Walking out into sunshine

It's been a rough start of the year.  I thought things might be easier once we have a TPR (termination of parental rights) in place.  However, the caseworker and I have been going back and forth for two months now trying to move services for our kiddos closer to home. It's taken a lot of work to find new providers that take their insurance and to get paperwork needed and consents signed.  It is a lot of waiting... and more waiting... and more waiting... Some of it is beginning to line up, while other items have gone back to square one.

It's been trying in finding ways to help support my son in school.  He seems to have a very difficult time concentrating and focusing.  It's difficult for him to be still and quiet.  It can be disruptive.

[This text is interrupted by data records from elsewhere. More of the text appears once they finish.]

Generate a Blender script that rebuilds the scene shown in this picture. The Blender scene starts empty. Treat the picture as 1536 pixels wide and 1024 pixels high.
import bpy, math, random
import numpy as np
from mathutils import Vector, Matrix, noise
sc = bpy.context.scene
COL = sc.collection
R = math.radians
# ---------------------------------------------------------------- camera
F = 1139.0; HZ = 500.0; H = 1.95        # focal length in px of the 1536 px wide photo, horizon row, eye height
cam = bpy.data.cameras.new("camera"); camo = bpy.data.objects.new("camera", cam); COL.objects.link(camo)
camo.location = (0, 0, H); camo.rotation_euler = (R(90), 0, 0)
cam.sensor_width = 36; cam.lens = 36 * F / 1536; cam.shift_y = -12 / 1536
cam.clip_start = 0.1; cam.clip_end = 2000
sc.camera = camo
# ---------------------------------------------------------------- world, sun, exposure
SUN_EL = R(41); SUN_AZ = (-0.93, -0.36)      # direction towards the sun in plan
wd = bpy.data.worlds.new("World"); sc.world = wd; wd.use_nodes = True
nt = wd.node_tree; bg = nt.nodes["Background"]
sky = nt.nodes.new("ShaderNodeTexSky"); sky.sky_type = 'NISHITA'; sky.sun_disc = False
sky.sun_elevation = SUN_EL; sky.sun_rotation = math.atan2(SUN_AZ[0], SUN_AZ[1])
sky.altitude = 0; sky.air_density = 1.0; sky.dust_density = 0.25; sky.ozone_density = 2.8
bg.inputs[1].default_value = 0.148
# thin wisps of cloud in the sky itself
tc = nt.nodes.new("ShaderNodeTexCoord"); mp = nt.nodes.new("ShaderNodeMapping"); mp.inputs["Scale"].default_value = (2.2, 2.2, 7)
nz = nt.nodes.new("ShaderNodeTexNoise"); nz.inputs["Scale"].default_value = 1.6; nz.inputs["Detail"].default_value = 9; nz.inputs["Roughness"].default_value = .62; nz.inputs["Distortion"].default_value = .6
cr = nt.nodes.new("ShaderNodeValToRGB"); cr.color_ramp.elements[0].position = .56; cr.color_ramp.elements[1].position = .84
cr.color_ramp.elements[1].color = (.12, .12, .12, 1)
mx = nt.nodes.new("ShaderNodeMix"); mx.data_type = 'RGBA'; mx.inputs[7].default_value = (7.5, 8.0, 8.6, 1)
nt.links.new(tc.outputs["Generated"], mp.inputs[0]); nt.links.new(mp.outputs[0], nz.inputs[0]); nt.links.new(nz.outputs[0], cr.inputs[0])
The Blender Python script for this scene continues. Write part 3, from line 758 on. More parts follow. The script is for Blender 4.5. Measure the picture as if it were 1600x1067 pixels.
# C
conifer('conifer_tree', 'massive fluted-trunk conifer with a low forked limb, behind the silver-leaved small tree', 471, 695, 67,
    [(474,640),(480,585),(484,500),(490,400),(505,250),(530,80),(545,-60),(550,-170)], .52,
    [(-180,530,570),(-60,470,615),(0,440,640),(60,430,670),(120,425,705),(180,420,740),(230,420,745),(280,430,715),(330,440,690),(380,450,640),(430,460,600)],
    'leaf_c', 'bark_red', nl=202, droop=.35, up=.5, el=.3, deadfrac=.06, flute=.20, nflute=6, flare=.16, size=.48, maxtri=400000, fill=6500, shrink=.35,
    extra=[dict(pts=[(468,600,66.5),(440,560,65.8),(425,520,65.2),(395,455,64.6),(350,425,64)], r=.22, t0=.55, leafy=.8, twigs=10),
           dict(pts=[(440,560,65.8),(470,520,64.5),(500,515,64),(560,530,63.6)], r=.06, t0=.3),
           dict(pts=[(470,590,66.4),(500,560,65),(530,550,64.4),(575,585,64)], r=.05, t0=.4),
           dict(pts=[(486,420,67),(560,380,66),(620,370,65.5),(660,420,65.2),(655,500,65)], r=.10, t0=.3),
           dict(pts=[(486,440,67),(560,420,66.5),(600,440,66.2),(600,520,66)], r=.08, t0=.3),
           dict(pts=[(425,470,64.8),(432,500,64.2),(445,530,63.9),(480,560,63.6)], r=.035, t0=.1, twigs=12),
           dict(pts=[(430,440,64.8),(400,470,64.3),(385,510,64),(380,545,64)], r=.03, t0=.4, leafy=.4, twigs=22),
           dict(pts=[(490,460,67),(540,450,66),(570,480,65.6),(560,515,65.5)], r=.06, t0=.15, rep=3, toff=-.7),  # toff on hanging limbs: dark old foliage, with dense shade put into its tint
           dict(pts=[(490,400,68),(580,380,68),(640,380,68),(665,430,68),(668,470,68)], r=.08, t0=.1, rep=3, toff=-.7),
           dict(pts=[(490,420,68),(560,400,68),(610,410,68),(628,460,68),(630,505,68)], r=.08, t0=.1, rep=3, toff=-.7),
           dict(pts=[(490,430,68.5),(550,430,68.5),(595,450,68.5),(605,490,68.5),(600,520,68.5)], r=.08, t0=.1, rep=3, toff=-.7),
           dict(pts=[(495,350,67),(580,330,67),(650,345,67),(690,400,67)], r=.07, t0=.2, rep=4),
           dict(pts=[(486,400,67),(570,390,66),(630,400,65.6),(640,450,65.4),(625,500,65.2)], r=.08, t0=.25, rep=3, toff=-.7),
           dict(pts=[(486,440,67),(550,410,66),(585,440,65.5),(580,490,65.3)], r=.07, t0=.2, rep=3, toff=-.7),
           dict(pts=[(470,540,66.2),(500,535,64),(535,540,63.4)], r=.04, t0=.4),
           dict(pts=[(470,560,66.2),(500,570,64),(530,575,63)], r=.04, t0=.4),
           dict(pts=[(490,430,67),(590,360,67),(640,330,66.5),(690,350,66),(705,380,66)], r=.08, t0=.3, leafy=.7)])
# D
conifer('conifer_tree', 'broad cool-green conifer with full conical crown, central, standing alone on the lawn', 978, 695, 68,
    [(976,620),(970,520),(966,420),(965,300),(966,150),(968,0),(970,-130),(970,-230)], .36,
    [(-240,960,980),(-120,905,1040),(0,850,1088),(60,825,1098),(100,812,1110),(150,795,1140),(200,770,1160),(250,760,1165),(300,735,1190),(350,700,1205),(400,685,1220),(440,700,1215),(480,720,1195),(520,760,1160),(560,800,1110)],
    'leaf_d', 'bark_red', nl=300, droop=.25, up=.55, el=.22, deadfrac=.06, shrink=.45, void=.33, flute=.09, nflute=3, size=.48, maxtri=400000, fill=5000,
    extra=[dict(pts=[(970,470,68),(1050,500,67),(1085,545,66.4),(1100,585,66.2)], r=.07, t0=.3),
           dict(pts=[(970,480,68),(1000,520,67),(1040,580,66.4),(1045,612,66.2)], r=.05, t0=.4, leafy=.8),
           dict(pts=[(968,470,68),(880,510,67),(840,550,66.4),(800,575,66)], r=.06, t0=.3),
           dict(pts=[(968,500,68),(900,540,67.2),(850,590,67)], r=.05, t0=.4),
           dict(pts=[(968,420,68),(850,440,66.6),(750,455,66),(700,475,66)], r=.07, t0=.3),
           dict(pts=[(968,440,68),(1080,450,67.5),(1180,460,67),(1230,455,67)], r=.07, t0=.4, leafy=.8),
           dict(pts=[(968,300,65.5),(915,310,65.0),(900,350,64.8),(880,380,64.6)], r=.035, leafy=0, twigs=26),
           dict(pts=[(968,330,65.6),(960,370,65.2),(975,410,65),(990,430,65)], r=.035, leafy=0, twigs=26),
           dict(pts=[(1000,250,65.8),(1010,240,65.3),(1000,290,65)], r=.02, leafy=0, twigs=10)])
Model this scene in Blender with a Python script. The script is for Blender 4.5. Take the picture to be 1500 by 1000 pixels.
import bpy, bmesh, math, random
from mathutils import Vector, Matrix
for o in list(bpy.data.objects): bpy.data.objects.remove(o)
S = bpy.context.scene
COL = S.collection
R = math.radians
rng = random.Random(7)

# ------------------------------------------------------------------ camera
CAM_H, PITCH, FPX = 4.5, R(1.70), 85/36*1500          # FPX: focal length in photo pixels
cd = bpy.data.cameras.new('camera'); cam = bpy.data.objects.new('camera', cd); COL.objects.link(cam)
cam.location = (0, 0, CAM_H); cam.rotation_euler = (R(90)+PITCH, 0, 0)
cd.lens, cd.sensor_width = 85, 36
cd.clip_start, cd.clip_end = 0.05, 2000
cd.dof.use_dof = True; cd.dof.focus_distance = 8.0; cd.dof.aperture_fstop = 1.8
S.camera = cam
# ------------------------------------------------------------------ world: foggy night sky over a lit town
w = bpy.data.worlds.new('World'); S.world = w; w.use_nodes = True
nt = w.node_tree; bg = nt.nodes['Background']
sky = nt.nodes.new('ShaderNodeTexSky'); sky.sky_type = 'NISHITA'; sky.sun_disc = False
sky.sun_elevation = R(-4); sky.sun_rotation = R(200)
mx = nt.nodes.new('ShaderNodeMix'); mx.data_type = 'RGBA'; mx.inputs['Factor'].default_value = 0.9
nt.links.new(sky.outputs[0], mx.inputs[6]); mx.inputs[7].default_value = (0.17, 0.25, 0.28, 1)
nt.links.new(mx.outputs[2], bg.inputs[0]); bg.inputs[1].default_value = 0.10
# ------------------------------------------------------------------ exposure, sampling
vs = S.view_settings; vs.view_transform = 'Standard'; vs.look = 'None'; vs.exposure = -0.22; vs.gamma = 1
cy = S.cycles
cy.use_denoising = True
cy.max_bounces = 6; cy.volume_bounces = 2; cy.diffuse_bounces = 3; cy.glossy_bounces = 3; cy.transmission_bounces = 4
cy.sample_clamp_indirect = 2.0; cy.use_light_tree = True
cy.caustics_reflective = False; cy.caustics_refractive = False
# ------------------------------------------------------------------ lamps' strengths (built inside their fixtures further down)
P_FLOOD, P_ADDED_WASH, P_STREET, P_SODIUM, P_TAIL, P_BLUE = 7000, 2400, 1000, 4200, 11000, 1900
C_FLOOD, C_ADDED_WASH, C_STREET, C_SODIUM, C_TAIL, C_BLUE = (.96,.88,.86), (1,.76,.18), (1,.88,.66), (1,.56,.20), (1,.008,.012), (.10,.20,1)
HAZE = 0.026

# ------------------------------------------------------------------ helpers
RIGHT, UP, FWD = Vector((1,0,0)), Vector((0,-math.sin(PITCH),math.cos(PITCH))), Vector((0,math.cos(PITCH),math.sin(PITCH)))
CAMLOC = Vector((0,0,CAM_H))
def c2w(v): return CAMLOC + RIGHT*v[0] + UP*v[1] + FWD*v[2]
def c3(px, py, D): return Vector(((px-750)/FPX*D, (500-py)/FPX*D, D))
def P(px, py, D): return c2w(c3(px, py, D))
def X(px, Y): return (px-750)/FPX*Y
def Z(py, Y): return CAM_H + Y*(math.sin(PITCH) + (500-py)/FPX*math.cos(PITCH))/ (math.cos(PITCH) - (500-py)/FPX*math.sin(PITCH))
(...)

I know he isn't doing it to be naughty... rather it's something he really cannot completely control. As a mom, I just want to be able to fix everything. I don't want things to get in his way of being successful. I can see his potential. I see how smart he is.

If my children were not enough on my plate, I've been struggling with my marriage. Marriage is hard. It's difficult. It's challenging. It isn't all good. I've been angry and upset.  I don't want to fix one more thing. I'm tired and exhausted. Yet, I know that I do love. I know that right now, that love is still carrying me and is keeping me from giving up.

Life is difficult. Life can be depressing. Life can downright feel sucky.

I know that God has foreseen my valley before I step foot into it.  He has already thrown ropes down to me to help. You see, prior to my marriage hitting a rocky part, God had already given us an opportunity to join a group at church for parents of special needs kiddos. It's kind of ironic that we are doing a marriage study right now. God knew it was what we needed and had the seeds planted ahead of time. He even had worked on my hubby's heart so that before I knew that we needed this, my hubby would already say yes to it.

My son's homeroom teacher and the resource teacher at the school are enrolled to take a Trauma Informed class.  I think this will be a HUGE help as they will get training on how trauma has effected my kiddos brains and what techniques they can use at school to help him be more calm.  I believe this was a blessing from God as districts have been tightening up on what they spend money on.

I also have the miracle of a director coming to my son's appointment so that the required signatures can be done.  This person is the "whose who" of child welfare.  I'm sure she has many important things to do, and yet, she's going to come and spend an hour with us so my son can get help. Again, this can only be a blessing of God.

In the midst of this, I know that I will get a break. A time for me to reflex and rejuvenate at the women's retreat. I'm very blessed by two women who will let me "bunk" in their room. Both of them have been very inspirational to me and hold a special place in my heart. I am looking forward to that special weekend to see how God will speak to me.  

So I know that things have been dark for me. I've been worried and anxious. God has shown me that He knows what I need before I know. He's answered prayers that I didn't know yet needed to be answered. Things that are so amazing that I know He had His hand on it.

I hope that I will always remember His hands reaching down for me and my family. 

Philippians 4:6-7 (NLT)

Don’t worry about anything; instead, pray about everything. Tell God what you need, and thank him for all he has done. Then you will experience God’s peace, which exceeds anything we can understand. His peace will guard your hearts and minds as you live in Christ Jesus.